ビートルズの楽曲ひとつひとつについて、私が感じたことをベースに、8項目の音楽的視点からポイント評価したコンテンツを公開しています。最後のアルバム LET IT BE から順に過去へさかのぼって、1曲づつ投稿しています。

第 21回目、今日の楽曲は...

アルバム ABBEY ROAD B面 3曲目 "You Never Give Me Your Money"

サウンド:★★★
メロディ:★★★☆
リズム :★★★☆
アレンジ:★★★★
第一印象:★★★★
スルメ度:★★★
独創性 :★★★
演奏性 :★★★★

<★ ... 1点 ☆ ... 0.5点、5点満点、各項目の解説は最後にあり>

Happiness Is A Warm Gun 同様、3つの部分から構成されている組曲である。やや寂し気なピアノの伴奏で始まる最初の楽章のキーは Aマイナーで、Amを中心としたダイアトニック・コードとなっている。もの静かな雰囲気に対し、ベースのフレーズが小刻みに動いていて、なかなかよい味を出している。

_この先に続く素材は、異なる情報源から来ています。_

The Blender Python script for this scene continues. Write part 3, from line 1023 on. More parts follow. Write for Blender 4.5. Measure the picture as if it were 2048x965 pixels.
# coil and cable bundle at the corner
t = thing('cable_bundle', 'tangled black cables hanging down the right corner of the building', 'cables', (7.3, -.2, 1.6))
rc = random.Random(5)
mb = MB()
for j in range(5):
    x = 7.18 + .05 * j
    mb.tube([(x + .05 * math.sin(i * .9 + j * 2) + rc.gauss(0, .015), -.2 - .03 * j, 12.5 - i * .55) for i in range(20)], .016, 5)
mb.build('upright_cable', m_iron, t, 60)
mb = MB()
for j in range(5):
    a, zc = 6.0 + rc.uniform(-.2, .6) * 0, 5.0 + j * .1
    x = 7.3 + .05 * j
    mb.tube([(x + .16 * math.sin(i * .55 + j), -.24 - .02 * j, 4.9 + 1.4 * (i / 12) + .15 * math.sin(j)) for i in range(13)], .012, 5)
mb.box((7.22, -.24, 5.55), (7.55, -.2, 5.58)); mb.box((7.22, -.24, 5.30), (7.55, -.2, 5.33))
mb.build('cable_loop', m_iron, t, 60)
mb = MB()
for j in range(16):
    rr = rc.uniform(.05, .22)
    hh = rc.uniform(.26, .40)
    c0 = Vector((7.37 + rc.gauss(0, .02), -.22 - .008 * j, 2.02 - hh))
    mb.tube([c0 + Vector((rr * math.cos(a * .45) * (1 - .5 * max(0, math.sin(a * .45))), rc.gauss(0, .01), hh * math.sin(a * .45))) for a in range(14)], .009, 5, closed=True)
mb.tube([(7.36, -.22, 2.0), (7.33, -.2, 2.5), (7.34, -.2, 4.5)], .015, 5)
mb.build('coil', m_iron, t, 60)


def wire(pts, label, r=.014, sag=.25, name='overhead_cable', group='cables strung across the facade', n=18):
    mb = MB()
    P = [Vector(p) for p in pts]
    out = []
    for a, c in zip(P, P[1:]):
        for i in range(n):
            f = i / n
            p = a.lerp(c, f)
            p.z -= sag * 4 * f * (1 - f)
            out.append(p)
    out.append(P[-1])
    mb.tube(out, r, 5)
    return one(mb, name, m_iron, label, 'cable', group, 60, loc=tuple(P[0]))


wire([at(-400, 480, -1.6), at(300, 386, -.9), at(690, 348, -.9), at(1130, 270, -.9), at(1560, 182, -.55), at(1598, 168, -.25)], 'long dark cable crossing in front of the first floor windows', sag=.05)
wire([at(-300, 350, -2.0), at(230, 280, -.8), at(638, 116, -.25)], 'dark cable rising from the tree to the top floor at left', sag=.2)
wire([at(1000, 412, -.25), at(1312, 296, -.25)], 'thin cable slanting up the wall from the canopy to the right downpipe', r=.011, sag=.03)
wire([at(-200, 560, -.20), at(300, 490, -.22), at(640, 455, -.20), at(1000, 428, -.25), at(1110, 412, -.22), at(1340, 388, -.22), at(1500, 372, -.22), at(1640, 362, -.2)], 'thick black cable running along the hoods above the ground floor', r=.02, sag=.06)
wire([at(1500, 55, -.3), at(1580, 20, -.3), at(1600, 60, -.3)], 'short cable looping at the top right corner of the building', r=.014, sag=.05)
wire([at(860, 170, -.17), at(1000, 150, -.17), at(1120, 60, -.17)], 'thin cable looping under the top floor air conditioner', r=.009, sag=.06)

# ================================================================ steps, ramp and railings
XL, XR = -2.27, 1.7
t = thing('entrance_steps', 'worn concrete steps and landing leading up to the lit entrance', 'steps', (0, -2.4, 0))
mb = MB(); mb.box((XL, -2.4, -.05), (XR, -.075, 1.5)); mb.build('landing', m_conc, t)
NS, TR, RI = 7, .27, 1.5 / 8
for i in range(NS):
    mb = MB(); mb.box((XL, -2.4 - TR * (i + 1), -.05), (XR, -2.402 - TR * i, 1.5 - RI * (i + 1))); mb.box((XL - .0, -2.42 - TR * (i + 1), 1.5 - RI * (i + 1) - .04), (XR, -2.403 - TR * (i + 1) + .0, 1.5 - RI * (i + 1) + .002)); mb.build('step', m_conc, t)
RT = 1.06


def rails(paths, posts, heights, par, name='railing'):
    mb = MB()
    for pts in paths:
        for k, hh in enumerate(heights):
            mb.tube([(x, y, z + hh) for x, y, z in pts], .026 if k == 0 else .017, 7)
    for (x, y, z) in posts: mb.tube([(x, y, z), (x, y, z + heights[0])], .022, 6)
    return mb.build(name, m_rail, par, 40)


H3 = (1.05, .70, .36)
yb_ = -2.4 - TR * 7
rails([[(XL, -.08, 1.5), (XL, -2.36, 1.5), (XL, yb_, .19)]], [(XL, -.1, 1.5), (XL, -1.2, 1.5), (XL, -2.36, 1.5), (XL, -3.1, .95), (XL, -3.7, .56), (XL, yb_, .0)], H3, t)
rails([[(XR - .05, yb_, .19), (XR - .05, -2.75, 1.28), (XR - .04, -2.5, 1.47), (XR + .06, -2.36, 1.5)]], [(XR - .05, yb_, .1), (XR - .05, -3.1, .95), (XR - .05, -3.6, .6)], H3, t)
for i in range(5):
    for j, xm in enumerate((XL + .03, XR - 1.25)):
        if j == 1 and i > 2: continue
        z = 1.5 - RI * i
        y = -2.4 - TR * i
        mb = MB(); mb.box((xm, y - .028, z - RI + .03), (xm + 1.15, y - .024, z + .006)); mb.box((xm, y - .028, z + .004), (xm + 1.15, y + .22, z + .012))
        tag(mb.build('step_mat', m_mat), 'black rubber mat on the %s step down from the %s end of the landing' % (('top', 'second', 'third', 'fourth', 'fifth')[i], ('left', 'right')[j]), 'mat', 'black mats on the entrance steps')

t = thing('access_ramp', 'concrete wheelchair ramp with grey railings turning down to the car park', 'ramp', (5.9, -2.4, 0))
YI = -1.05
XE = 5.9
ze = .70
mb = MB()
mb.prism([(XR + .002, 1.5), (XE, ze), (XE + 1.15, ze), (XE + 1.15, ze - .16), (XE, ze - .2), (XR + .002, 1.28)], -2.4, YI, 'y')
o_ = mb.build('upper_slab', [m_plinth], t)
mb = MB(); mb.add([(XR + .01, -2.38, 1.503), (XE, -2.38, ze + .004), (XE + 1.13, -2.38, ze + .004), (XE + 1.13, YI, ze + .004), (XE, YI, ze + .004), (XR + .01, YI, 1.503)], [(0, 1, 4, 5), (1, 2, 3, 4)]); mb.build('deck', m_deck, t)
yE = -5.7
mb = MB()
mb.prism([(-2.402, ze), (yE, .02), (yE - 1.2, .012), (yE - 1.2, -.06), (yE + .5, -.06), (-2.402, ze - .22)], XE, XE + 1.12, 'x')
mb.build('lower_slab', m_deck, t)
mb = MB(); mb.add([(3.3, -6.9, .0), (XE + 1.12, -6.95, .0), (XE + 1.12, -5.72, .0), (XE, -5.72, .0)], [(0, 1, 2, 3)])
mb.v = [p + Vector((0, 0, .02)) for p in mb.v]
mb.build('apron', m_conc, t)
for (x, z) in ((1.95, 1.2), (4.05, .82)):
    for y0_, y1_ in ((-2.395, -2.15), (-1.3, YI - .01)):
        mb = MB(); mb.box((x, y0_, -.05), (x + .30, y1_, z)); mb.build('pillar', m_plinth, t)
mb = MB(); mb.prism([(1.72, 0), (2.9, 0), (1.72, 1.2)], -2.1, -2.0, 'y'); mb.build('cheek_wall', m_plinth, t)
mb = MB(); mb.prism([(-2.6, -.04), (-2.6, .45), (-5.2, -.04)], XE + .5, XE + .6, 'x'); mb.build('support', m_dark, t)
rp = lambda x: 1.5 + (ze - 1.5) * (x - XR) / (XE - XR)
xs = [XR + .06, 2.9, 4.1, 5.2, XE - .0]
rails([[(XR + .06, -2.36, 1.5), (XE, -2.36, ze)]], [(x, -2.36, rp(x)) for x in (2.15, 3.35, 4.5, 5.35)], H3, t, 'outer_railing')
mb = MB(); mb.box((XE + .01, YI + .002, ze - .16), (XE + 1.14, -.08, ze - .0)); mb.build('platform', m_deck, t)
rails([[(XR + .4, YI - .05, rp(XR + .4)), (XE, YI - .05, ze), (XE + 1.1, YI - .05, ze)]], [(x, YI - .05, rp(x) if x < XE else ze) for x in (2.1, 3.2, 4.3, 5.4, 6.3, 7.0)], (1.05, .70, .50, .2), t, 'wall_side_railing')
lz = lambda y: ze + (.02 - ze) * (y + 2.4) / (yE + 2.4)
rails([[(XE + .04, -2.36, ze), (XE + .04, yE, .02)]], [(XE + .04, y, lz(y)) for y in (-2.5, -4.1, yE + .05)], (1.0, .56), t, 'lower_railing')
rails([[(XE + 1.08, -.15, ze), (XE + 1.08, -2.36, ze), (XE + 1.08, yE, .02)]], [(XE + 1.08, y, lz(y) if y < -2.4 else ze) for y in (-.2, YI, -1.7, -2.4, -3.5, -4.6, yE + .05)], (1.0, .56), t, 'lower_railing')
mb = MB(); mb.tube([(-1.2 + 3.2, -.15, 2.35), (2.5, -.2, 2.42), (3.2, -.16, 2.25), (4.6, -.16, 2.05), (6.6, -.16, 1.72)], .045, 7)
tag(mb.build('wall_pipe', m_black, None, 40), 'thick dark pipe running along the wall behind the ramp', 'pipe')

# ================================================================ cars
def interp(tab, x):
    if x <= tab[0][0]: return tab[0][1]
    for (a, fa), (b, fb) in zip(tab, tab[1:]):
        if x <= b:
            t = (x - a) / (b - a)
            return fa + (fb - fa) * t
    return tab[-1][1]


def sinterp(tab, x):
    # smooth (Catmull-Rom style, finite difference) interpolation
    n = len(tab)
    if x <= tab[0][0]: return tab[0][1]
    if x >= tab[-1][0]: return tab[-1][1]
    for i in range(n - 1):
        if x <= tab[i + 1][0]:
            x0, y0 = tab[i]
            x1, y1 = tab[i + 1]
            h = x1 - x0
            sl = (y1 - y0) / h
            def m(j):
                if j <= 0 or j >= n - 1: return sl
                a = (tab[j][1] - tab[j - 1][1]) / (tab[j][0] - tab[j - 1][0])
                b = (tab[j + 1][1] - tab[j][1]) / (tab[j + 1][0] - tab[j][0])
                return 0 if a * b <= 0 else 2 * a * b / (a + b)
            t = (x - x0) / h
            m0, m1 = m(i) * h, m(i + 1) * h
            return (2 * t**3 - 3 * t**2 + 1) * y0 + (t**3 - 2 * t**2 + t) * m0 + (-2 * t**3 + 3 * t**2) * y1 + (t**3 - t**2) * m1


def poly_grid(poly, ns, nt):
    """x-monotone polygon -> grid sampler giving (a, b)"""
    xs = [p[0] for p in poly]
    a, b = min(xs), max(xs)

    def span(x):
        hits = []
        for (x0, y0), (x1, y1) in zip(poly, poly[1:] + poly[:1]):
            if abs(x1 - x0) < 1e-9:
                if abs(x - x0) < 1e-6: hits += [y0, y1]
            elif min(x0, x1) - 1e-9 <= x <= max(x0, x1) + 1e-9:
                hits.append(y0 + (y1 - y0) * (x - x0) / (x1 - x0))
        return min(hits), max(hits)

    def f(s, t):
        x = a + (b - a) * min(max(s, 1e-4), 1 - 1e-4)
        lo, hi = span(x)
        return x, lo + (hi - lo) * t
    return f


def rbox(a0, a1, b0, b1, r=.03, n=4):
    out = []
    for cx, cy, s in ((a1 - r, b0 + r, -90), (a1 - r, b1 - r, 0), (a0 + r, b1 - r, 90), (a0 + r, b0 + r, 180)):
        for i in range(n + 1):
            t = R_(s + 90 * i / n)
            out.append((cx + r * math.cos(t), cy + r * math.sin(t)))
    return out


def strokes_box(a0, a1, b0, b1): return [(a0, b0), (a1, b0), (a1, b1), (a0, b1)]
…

次の楽章 "Out of college..." からは、ホンキートンク・ピアノが入り、ボーカルも気張ったような声になる。このホンキートンク・ピアノのドライブ感に加え、キーも Cメジャーになってがらっと雰囲気が明るくなる。この部分も特にノン・ダイアトニックは使われていないが、"But oh that..." からは Bb→F→Cの 3小節パターンとなっている。このメジャー・トライアドのコードが、4度降下の2回繰り返し進行になっていて興味深い。

そのコードパターンでのコーラスをくり返したあと、ギターのソロが入る。このソロがなかなかスピード感あふれるフレーズであり、次第に高くなっていくフレーズは、次の楽章へのイントロダクションのようにも思える。コードも D7→Eb7 ときて、C7→A7→Eb7→C7、F#7→Eb7、A7→F#7 のあと G7→G#7→A と半音上昇している。

そして Aメジャーに転調して、最後の楽章 "One sweet dream..."が始まる。ここでの、バックのギター・ストロークがなんとも軽快なリズムを刻む。この部分では、A→B→C→E→A とメジャー・トライアドが続き、Dm→G→Am/D→G7 を経てエンディングパターンの C→G→A につながる。ざっとこれだけ見てみても、かなり手の込んだ大曲であることがわかるであろう。

曲のエンディングでは、フェードアウトしながら鐘のような音や虫の鳴き声が入り、次の曲 Sun King につながっていく。

あくまで曲の印象を具体的に表現するための手段です。曲をランク付けする意図はありません。